Combien d’arbres sont plantés sans discernement et sans vision à long terme ? Que ce soit un particulier ou un professionnel du paysage, il est primordial de songer à l’avenir de l’arbre.

Une réflexion et un accompagnement de la part des pépiniéristes et paysagistes doit être envisagé en premier conseil, choix des essences en fonction des sols, et dans notre cas de la croissance et de la place de l’arbre dans les 10 à 50 ans et plus à venir.

LES RENDEZ-VOUS QUALIARBRE

« SALON PAYSALIA » À LYON

Mercredi 4 et jeudi 5 décembre, les adhérents Qualiarbre se sont retrouvés à Lyon à l’occasion du salon Paysalia édition 2019.

Après un déjeuner convivial le mercredi midi, nous nous sommes dirigés à l’école de design Lyonnaise STRATE qui nous a fait le plaisir de nous accueillir dans leurs locaux afin de présenter nos intervenants à l’ensemble du groupe.
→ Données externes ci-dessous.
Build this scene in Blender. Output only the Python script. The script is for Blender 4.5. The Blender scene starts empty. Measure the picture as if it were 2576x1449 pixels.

Frank MAINARD nous a présenté son projet : ARBRES & PATRIMOINE, un magazine d’articles techniques et scientifiques de l’arbre. Qualiarbre devrait s’associer prochainement à ce projet et écrire des articles qui seront publiés dans ce nouveau magazine.

Jean-François Uliana – Service Arbres de la Métropole de Lyon – est intervenu sur le thème : L’éco système sous couronne. Beaucoup d’échanges ont découlé de cette présentation. De nombreuses questions sur ce que dit la loi ont également été posées, ce qui nous a amené à contacter Madame GALIA pour nous éclairer davantage sur ce sujet.

Le lendemain, l’ensemble du groupe s’est dirigé vers le parc des expositions pour visiter le salon Paysalia.

Nous avons rencontré nombreux de nos fournisseurs et partenaires (Stilh, Petzl, Courant etc) afin d’échanger sur notre année 2020.